Written request.
Write the data out again in full, with no departure from the original.

Data provided.
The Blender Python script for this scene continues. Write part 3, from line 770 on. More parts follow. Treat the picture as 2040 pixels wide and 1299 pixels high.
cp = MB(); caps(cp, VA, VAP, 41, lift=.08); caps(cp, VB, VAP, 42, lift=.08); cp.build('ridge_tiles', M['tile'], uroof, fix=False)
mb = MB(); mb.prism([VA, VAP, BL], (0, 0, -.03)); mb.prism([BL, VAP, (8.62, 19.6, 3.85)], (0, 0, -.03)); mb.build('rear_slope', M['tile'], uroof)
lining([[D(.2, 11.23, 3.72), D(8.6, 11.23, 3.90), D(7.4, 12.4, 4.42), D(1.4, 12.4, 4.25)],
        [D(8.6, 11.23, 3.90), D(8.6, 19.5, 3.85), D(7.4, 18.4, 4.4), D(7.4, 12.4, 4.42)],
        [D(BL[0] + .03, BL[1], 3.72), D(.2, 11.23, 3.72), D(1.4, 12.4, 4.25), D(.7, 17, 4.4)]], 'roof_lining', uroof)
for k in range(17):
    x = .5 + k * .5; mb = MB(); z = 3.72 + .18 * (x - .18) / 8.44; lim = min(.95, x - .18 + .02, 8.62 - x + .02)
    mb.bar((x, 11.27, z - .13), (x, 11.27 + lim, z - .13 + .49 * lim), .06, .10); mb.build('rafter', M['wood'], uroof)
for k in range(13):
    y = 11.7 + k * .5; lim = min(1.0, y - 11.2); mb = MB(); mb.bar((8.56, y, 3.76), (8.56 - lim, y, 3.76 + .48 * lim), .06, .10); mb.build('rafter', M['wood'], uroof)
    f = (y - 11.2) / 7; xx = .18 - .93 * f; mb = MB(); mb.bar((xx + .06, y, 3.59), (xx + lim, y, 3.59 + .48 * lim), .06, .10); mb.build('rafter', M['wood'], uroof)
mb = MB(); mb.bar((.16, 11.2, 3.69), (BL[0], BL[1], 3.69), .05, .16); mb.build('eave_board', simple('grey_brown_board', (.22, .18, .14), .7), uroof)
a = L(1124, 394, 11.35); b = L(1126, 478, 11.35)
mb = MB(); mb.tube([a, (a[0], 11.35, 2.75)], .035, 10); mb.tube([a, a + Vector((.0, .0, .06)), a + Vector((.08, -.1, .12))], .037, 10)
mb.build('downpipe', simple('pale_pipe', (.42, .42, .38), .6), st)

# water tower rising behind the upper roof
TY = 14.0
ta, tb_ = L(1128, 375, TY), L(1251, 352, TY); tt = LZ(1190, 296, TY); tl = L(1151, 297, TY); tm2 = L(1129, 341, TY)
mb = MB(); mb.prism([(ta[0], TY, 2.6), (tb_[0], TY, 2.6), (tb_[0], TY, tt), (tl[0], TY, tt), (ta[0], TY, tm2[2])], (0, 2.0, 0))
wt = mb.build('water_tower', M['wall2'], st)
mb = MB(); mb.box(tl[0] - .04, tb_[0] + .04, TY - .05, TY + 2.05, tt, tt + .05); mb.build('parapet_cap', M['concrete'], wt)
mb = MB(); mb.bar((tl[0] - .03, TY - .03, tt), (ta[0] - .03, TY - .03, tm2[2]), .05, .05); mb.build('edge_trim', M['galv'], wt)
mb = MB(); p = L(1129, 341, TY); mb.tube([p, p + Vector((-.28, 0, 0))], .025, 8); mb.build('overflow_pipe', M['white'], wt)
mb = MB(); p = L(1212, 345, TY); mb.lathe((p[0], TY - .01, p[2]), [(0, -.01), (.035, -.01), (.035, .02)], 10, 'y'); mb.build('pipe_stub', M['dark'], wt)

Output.
The Blender Python script for this scene continues. Write part 3, from line 770 on. More parts follow. Treat the picture as 2040 pixels wide and 1299 pixels high.
cp = MB(); caps(cp, VA, VAP, 41, lift=.08); caps(cp, VB, VAP, 42, lift=.08); cp.build('ridge_tiles', M['tile'], uroof, fix=False)
mb = MB(); mb.prism([VA, VAP, BL], (0, 0, -.03)); mb.prism([BL, VAP, (8.62, 19.6, 3.85)], (0, 0, -.03)); mb.build('rear_slope', M['tile'], uroof)
lining([[D(.2, 11.23, 3.72), D(8.6, 11.23, 3.90), D(7.4, 12.4, 4.42), D(1.4, 12.4, 4.25)],
        [D(8.6, 11.23, 3.90), D(8.6, 19.5, 3.85), D(7.4, 18.4, 4.4), D(7.4, 12.4, 4.42)],
        [D(BL[0] + .03, BL[1], 3.72), D(.2, 11.23, 3.72), D(1.4, 12.4, 4.25), D(.7, 17, 4.4)]], 'roof_lining', uroof)
for k in range(17):
    x = .5 + k * .5; mb = MB(); z = 3.72 + .18 * (x - .18) / 8.44; lim = min(.95, x - .18 + .02, 8.62 - x + .02)
    mb.bar((x, 11.27, z - .13), (x, 11.27 + lim, z - .13 + .49 * lim), .06, .10); mb.build('rafter', M['wood'], uroof)
for k in range(13):
    y = 11.7 + k * .5; lim = min(1.0, y - 11.2); mb = MB(); mb.bar((8.56, y, 3.76), (8.56 - lim, y, 3.76 + .48 * lim), .06, .10); mb.build('rafter', M['wood'], uroof)
    f = (y - 11.2) / 7; xx = .18 - .93 * f; mb = MB(); mb.bar((xx + .06, y, 3.59), (xx + lim, y, 3.59 + .48 * lim), .06, .10); mb.build('rafter', M['wood'], uroof)
mb = MB(); mb.bar((.16, 11.2, 3.69), (BL[0], BL[1], 3.69), .05, .16); mb.build('eave_board', simple('grey_brown_board', (.22, .18, .14), .7), uroof)
a = L(1124, 394, 11.35); b = L(1126, 478, 11.35)
mb = MB(); mb.tube([a, (a[0], 11.35, 2.75)], .035, 10); mb.tube([a, a + Vector((.0, .0, .06)), a + Vector((.08, -.1, .12))], .037, 10)
mb.build('downpipe', simple('pale_pipe', (.42, .42, .38), .6), st)

# water tower rising behind the upper roof
TY = 14.0
ta, tb_ = L(1128, 375, TY), L(1251, 352, TY); tt = LZ(1190, 296, TY); tl = L(1151, 297, TY); tm2 = L(1129, 341, TY)
mb = MB(); mb.prism([(ta[0], TY, 2.6), (tb_[0], TY, 2.6), (tb_[0], TY, tt), (tl[0], TY, tt), (ta[0], TY, tm2[2])], (0, 2.0, 0))
wt = mb.build('water_tower', M['wall2'], st)
mb = MB(); mb.box(tl[0] - .04, tb_[0] + .04, TY - .05, TY + 2.05, tt, tt + .05); mb.build('parapet_cap', M['concrete'], wt)
mb = MB(); mb.bar((tl[0] - .03, TY - .03, tt), (ta[0] - .03, TY - .03, tm2[2]), .05, .05); mb.build('edge_trim', M['galv'], wt)
mb = MB(); p = L(1129, 341, TY); mb.tube([p, p + Vector((-.28, 0, 0))], .025, 8); mb.build('overflow_pipe', M['white'], wt)
mb = MB(); p = L(1212, 345, TY); mb.lathe((p[0], TY - .01, p[2]), [(0, -.01), (.035, -.01), (.035, .02)], 10, 'y'); mb.build('pipe_stub', M['dark'], wt)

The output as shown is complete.